Seattle Takes A Step Toward Passing the Next Paid Sick Days Law

Aug 15, 2011

By Andrea Lindemann

Last week, the Seattle City Council took an important step in ensuring Seattle workers and their families have access to paid sick days.  In a vote of 4 yes and 1 abstaining, the Housing, Human Services, Health and Culture Committee voted to pass the paid sick days ordinance out of committee.  The full City Council is scheduled to have a final vote on the bill on September 12, 2011.

Seattle's "common ground" paid sick days ordinance is critical because 190,000 people working in Seattle do not have paid sick days.  Seventy-eight percent of accommodation and food service workers and 55 percent of retail workers have no paid sick days, and 1 in 4 grocery workers report coming to work sick because they don't have paid sick days.
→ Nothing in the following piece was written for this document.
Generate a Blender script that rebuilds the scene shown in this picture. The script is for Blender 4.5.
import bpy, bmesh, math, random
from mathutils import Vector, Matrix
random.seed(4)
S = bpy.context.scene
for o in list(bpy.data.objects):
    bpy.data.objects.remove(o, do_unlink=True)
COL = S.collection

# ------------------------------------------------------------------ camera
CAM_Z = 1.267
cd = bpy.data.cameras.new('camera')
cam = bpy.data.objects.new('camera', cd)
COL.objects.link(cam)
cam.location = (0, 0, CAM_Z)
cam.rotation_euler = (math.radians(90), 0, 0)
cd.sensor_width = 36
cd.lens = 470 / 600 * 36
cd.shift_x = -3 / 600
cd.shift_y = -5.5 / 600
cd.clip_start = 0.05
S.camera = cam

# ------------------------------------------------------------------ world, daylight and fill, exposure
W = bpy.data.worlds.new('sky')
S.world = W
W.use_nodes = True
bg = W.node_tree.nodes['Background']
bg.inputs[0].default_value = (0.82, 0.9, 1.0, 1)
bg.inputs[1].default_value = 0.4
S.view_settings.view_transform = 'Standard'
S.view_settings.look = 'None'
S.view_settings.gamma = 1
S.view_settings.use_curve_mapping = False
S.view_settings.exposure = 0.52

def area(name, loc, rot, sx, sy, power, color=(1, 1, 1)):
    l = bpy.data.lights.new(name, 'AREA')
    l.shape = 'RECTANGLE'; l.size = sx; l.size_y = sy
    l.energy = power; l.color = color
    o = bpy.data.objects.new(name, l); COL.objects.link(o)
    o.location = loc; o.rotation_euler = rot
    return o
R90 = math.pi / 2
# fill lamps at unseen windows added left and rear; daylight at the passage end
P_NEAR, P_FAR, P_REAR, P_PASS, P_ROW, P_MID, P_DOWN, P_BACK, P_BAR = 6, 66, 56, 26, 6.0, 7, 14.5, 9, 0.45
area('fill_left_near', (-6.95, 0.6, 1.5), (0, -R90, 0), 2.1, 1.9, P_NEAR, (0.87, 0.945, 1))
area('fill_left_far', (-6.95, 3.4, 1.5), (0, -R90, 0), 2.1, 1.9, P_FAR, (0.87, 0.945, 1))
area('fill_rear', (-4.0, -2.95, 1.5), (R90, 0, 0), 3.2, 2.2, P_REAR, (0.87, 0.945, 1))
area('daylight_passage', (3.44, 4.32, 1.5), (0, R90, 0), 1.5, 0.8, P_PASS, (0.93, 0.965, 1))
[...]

The Seattle campaign engaged the business community early on, recognizing that businesses have an important voice in policies that will affect them.  This allowed the campaign to educate businesses about the facts of the law, resulting in additional business support for the law.  The discussions assuaged the concerns of several prominent small-business owners, such as Cupcake Royale's Jody Hall and The 5 Point Cafe's David Meinert, who said they were no longer skeptical of the bill.  In total, 30 small businesses have endorsed the ordinance, including about a dozen high-profile restaurant owners, including Cupcake Royale's Hall and Molly Moon Neitzel of Molly Moon's Homemade Ice Cream.

Find information on engaging business support for paid sick days.

Nevertheless, some of the typical opponents - such as the Greater Seattle Chamber of Commerce, the Downtown Seattle Association, Seattle Society for Human Resource Management (SHRM) and the Seattle Restaurant Alliance - oppose the ordinance.  These organizations typically represent large corporate interests.  The Seattle campaign has started a Hall of Shame to identify some of these businesses who do not support a common ground standard for paid sick days. 

The strong support of the Seattle community, including that of small businesses, gives the ordinance a good chance of passing in September, making Seattle part of the wave of change rippling across the country as more and more states and cities pass paid sick days laws.